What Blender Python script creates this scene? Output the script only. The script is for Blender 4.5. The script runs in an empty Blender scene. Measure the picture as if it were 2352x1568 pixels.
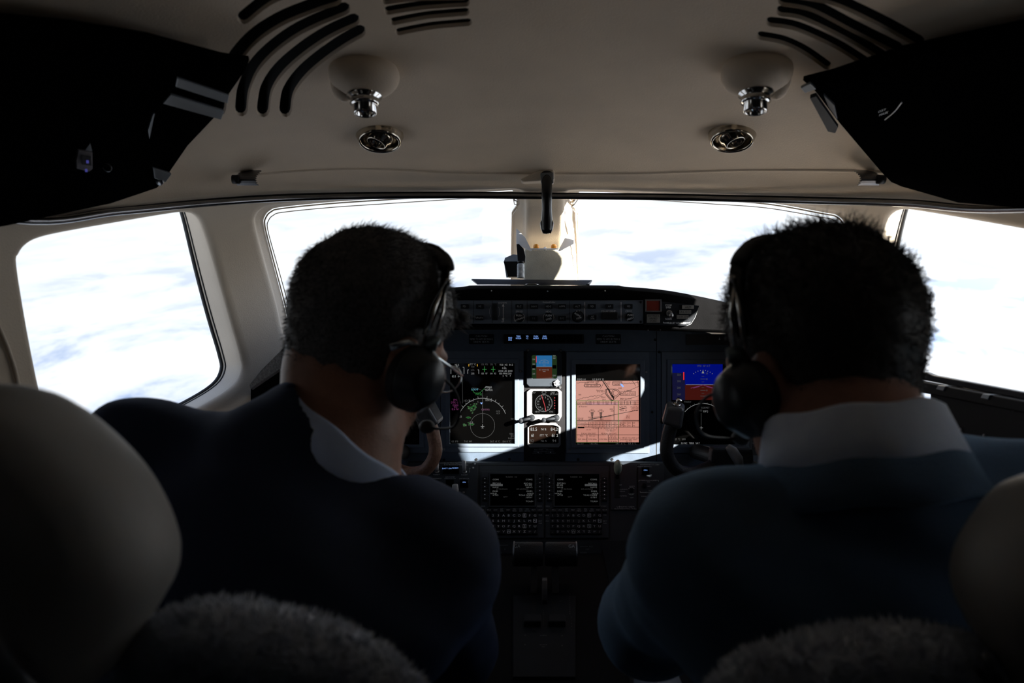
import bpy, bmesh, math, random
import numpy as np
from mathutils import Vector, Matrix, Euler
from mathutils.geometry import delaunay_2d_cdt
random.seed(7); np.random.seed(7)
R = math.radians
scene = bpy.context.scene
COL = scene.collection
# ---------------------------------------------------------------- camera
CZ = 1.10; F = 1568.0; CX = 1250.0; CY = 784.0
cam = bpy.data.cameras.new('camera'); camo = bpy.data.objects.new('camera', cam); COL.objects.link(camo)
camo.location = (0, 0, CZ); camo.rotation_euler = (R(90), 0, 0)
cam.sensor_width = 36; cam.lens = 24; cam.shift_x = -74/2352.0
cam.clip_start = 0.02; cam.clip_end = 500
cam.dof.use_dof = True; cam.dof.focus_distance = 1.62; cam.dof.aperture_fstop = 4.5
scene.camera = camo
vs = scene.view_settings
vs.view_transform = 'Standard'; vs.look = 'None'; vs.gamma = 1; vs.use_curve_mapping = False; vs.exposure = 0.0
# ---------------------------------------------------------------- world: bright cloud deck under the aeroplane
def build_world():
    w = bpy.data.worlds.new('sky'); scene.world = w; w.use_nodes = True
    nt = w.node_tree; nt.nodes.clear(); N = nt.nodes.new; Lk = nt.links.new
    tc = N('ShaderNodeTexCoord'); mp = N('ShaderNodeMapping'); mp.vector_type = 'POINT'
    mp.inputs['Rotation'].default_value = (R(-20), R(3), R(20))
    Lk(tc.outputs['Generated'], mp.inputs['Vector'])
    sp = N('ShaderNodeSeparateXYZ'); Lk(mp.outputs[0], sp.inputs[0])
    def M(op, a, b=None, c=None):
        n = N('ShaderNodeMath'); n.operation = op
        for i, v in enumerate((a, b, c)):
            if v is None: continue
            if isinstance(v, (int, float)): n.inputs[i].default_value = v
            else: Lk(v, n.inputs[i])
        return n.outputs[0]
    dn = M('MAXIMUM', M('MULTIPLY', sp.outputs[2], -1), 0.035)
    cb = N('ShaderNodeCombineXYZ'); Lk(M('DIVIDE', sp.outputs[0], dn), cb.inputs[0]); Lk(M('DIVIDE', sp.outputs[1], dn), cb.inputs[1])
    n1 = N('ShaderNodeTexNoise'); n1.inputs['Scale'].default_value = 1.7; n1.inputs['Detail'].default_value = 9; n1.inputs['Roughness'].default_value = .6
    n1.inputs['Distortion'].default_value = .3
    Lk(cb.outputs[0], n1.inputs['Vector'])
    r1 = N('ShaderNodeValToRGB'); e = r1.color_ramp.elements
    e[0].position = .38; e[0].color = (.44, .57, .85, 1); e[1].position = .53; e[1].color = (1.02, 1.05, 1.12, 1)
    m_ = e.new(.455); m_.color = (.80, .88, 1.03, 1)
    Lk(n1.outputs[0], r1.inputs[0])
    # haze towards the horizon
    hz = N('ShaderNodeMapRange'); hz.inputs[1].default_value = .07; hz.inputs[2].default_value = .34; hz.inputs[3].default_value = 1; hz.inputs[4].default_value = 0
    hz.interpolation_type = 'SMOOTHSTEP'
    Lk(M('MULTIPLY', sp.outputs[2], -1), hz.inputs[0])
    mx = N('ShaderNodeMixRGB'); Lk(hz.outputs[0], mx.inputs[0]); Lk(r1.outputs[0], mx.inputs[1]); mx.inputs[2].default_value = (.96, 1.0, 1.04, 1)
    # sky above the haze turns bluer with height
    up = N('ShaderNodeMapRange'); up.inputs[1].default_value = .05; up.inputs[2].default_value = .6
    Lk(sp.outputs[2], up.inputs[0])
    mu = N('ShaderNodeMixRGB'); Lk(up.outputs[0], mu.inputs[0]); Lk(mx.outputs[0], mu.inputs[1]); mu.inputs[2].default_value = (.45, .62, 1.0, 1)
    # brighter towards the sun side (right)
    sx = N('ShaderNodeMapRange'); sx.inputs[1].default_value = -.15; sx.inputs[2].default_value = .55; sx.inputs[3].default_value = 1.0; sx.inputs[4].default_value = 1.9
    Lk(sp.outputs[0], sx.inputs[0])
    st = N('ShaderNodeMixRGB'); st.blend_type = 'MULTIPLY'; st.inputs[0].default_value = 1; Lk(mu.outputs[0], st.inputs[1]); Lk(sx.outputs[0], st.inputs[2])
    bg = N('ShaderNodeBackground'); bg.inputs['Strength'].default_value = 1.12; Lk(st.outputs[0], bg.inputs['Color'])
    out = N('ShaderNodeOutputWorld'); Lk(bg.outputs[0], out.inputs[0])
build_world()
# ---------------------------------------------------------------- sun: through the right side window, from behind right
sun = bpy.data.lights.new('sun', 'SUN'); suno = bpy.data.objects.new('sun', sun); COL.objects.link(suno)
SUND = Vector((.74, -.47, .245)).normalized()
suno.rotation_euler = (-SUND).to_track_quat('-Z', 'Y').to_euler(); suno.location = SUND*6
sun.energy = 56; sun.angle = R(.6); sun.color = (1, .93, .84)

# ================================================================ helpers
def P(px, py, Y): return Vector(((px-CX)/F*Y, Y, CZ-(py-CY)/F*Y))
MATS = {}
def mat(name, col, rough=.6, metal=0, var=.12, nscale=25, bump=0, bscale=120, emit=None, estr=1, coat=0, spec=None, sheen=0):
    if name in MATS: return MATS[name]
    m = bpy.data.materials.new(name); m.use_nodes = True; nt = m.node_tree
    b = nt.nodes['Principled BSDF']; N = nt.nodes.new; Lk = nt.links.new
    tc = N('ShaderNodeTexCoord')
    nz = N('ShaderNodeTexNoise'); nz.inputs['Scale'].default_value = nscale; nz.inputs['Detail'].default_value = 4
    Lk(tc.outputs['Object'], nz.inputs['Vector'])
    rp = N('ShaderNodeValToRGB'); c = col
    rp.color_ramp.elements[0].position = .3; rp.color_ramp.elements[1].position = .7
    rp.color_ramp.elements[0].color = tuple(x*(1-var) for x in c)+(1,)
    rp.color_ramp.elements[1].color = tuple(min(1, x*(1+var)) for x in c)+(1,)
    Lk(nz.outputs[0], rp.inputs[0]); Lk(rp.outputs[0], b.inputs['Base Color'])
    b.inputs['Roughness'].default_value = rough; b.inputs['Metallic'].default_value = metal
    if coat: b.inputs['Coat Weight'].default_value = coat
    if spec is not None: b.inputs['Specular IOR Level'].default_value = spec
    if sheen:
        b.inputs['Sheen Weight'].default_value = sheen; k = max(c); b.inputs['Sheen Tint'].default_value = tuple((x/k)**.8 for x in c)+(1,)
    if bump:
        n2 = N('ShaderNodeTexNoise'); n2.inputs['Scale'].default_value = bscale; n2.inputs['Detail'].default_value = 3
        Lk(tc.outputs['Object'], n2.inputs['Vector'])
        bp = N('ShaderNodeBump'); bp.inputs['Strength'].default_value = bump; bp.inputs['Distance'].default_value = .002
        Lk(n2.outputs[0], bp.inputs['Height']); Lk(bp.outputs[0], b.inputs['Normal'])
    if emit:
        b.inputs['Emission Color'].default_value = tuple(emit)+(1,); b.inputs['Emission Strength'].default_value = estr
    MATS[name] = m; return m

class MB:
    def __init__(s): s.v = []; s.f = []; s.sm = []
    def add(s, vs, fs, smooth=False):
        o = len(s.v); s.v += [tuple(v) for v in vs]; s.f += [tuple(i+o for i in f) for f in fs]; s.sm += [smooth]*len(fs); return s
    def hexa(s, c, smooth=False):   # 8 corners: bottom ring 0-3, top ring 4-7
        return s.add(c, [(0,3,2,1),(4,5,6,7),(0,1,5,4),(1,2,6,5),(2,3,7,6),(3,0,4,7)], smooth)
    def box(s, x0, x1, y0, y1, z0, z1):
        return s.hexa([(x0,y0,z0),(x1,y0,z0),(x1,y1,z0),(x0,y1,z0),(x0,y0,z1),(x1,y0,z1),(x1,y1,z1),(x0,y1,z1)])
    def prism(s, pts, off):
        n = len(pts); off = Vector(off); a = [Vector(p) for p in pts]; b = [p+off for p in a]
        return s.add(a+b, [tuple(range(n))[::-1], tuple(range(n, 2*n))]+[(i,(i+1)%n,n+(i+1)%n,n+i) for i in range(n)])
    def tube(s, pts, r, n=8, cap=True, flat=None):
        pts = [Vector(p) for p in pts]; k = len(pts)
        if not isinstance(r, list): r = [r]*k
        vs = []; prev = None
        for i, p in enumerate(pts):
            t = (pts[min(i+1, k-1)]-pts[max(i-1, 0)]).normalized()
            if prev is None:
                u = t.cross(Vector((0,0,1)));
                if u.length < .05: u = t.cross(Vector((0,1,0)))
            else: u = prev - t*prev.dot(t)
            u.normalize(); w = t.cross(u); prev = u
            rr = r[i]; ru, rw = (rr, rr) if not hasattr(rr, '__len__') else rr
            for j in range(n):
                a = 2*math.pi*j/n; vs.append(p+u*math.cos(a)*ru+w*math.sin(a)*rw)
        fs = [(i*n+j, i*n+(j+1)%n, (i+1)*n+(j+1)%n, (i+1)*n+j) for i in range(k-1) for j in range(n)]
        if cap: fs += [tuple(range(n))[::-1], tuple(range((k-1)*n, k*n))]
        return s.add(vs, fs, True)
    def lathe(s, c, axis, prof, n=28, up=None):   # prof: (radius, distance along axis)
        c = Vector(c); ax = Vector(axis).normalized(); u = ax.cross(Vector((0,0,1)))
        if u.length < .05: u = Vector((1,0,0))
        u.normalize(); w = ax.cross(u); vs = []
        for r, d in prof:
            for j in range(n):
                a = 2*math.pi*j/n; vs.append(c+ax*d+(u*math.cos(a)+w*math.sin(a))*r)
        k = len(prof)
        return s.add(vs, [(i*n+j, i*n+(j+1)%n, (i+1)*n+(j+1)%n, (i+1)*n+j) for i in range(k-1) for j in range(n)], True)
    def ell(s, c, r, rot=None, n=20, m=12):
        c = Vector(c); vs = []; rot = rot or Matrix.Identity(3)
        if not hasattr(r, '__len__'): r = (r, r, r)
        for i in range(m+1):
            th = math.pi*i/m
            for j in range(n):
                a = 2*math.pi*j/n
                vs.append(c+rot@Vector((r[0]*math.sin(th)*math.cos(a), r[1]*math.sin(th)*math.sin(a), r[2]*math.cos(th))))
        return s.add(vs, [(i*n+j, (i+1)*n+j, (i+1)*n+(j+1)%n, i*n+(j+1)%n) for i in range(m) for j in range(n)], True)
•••
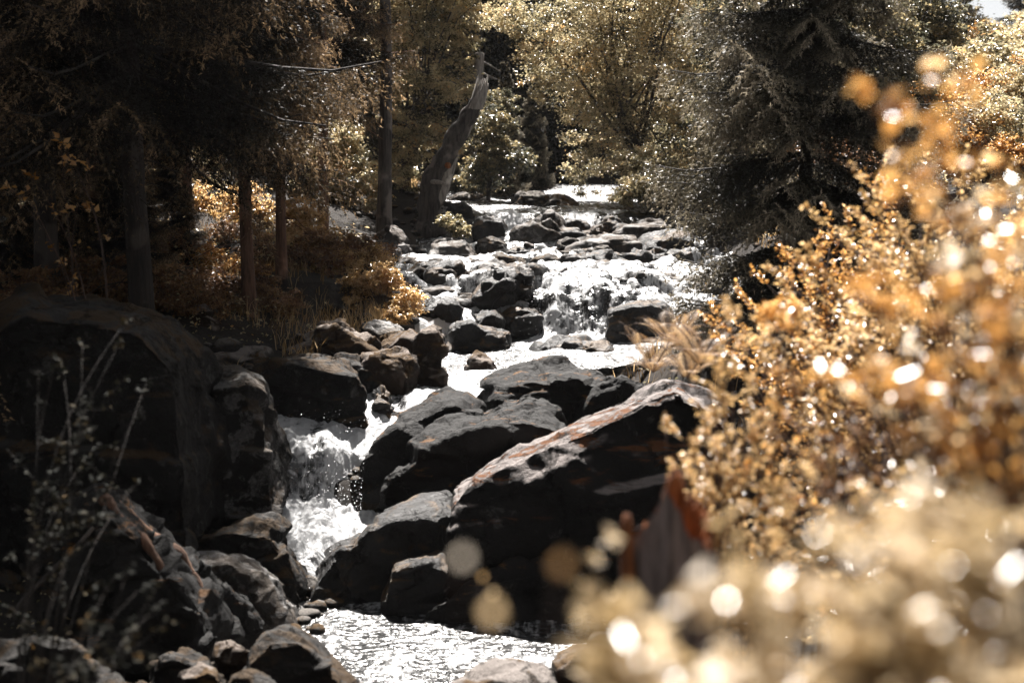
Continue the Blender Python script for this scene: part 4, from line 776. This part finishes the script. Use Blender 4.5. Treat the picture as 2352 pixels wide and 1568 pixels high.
•••
> **Instructions to follow**
In the entries above, how many lines contain the word "from"? Answer with the number only.

> **Worked solution**
4